One night he has a long fantastic flying dream. He is walking along a road lined with poplars and is obliged to sing the line “À la voix de la mère” a hundred times before he will be allowed to get home. He meets a white figure who calls himself his brother and who turns him into a bird. He finds he has a long beak like a pelican and off they fly:
I can remember it still, not simply in the head, but if I can so express myself, with my whole body.
They fly over the sea and below he sees enormous fish with black heads and he knows he has to dive for them because they are his food. A secret horror stops him. The sun suddenly rises and burns like a furnace. And so on. (Perhaps he was dreaming about his mother, his brother and the carp lying deep in the fish pond at Spasskoye. Many times in his later writings he evokes gross sinister fishes rising out of the deep water to threaten him. A great many years later, in a gloomy period of his life,
he put this dream into a rhapsodic fantasy called Phantoms: it has little merit but suggests an erotic excitement or the frustration and fear of it.)
From her exhausting tours and the applause of audiences in London, Germany and Austria, the singer and her husband returned at intervals to Courtavenel to rest. They had taken in the young Gounod and Turgenev was for a time a little jealous of Pauline’s interest in his work: there was some local gossip—George Sand indeed wrote to Pauline asking if he were “a good man”—but the friendship seems to have been strictly musical in its interests, though when Gounod suddenly married, his wife made trouble when Louis and Pauline sent her a bracelet.
On Sundays Turgenev would go off shooting with Louis or would go for charming walks with Pauline. They lay under the trees talking or reading books aloud or in the house he would go through the works she was studying. If there were parties Turgenev danced with her; he was an excellent dancer. On ordinary evenings, the family of aunts sat about reading, knitting and sewing, and an uncle taught Pauline’s rather spoiled little daughter Spanish, Gounod worked on a musical score, and Turgenev told stories.
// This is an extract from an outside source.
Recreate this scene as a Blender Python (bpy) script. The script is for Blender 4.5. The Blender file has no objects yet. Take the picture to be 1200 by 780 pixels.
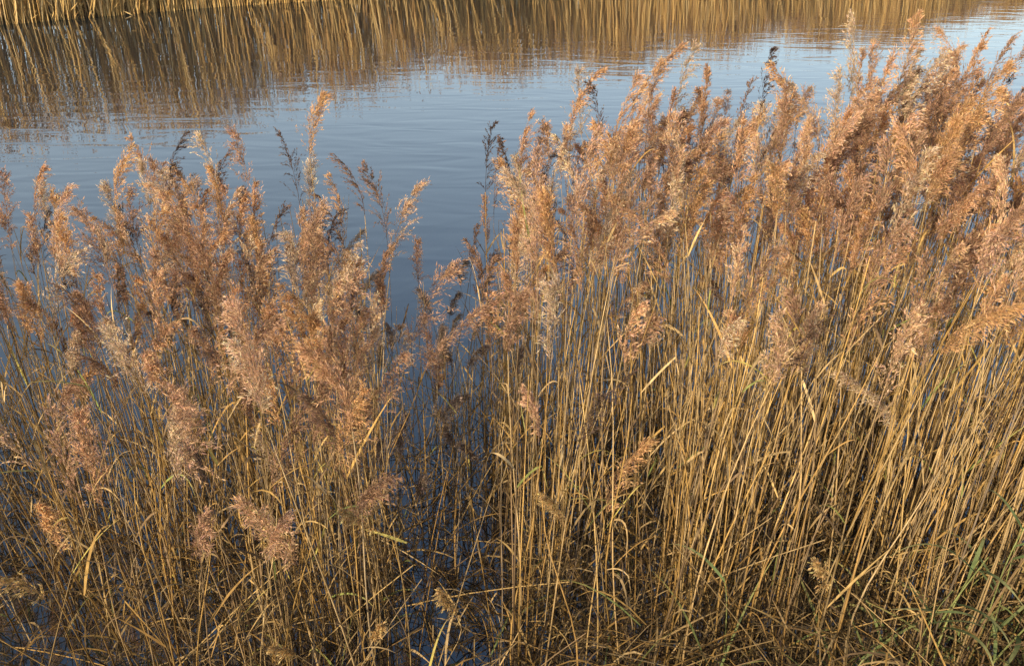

Then Louis and Pauline were off again and every few days he was writing to her. The letters begin, Bonjour or Dear Madame Viardot, and there were friendly messages to Viardot. To hers, Viardot often added a postscript. Nothing could have been more correct; but by 1848, his letters often end in ardent phrases in German. She is his “dearest Angel.” Again “Thank you a thousand, thousand times for … you know why … you the best and dearest of women … what happiness you gave me then …” And “Give me your kind and delicate hands so that I can press and kiss them a long time … Whatever a man can think, feel and say, I say it and feel it now.”